A good number gathered yesterday evening at the John Owen Centre at LTS for the Dr Martyn Lloyd-Jones Memorial Lecture. This year the lecturer was LTS Principal-designate Robert Strivens. The meeting was chaired by Mostyn Roberts (Welwyn). Mr Strivens spoke on Lloyd-Jones and evangelistic preaching. He began by observing that we are presently in something of a crisis in this country with regard to evangelism. The problem is not a lack of activity but a lack of very much success.
As part of the answer to this problem Mr Strivens made two suggestions as to what is wrong.

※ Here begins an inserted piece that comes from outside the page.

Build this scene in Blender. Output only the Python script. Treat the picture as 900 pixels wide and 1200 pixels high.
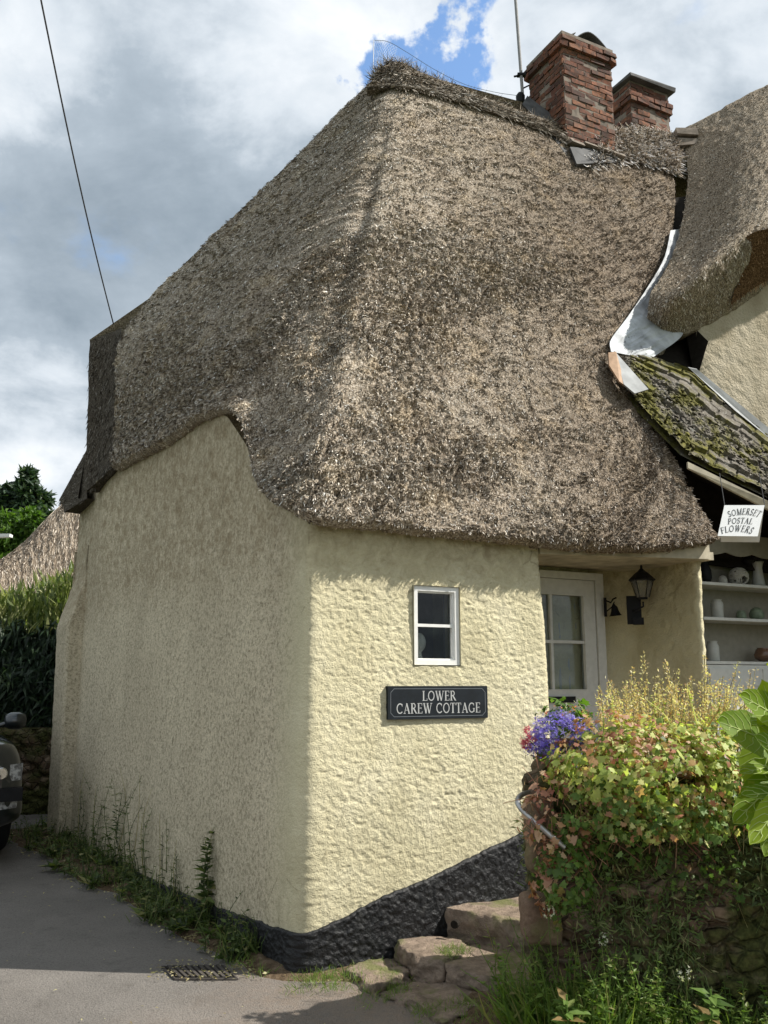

1) That there is a serious imbalance with regard to our evangelism
We have so emphasised every member evangelism that we have downgraded the importance of evangelistic preaching from the pulpit. Although his published output does not reflect it Lloyd-Jones was very much an evangelist always preaching evangelistically on a Sunday evening. He did call on his members to evangelise but he also emphasised, as we must, the role of the church's leaders - as is the case in the New Testament.
2) That elements of our evangelistic preaching need attention
He then proceeded to highlight five areas where Lloyd-Jones excelled and where we, perhaps, need to do more work.
1. Lloyd-Jones would give a great deal of attention to the subject of sin and with that the glory of God including his wrath. Men and women need to see why they need to be saved.
2. His great objective was to bring sinners into a right relationship with God. man's essential problem is that he is not right with God and that needs to be put right.
3. The way he structured his evangelistic sermons has something to teach us too. Unlike his sermons on, say, Romans, they do not assume the unbeliever is happy to listen but seek to engage and keep their attention. He would retell the OT stories and use illustrations, even personal ones.
4. His sermons were strong in propositional content. There was plenty of doctrine. So important.
5. He recognised, as we always must, the vital work of the Spirit if people are to be converted.
Some discussion followed, which added little except when one man who had sat under his ministry spoke of his urgency and the burden he had for sinners. That is so very important.
7 comments:
As for the first point, I'm not sure I understand. What was Strivens point on this and was he saying that Lloyd-Jones stressed the importance of the leaders evengelizing over that of the laity?
BTW, I always enjoy reading your blog!
I don't understand what is not to understand. However, many christians today have no concept of what evangelistic preaching is because they never hear it as a regular feature, save perhaps quick 'ABC' at some gospel hog-roast or social function.
It has always been the case that most of the admirers of Lloyd-Jones have never mimicked his practice of regular evangelistic preaching. There is one strong exception that springs to mind, of course, and many believe that particular pastor is antagonistic to MLJ when in fact he holds him in very high regard.
MLJ stressed both personal AND pulpit evangelism. Today there is very little of the latter. It is my conviction that whenever I have the chance I will preach a simple gospel message in one of the two preaching services, and make it known in advance, so that those who would invite people to come along can do so in the confidence that they won't hear a 40 minute rant about tithing or the regulative principle!
We have our evangelistic service in the mornings because that is when our oncers, our nominals and occasional visitors come. Our evening meeting is larger but the numbers are swelled by two-church attending believers and some elderly believers for whom the mornings are too hard to get to.
Great couple of posts!
RR - MLJ emphasised both. RS thought we'd gone lite on the former (Appreciative comments always welcome, thanks).
JH - I must admit that Dr Masters kept coming to mind (though he was not mentioned, of course). It's ironic that PM is thought of as anti-MLJ. To be fair in Wales the saints/sinners pattern is still well observed by Lloyd-Jones men. Like Spurgeon I don't (for various reasons) but it's under constant review.
Spurgeon is a VERY interesting case-study in the saints-sinners preaching debate.
Very few of his sermons I have ready (virtually none in fact) do not contain a strong evangelistic emphasis.
What many people don't know is that he almost preached twice in his services, because he gave an exposition of his consecutive bible readings as well. I believe this was at least 10-20 mins of further preaching.
Nice summary. Evangelistic preaching does seem to be something of a dying art.
The Spurgeon point is a reminder that when we make judgements about the past we need to have all the facts before making assumptions.
The best regular evangelistic preaching in the UK happens in universities and is put on by Christian Unions.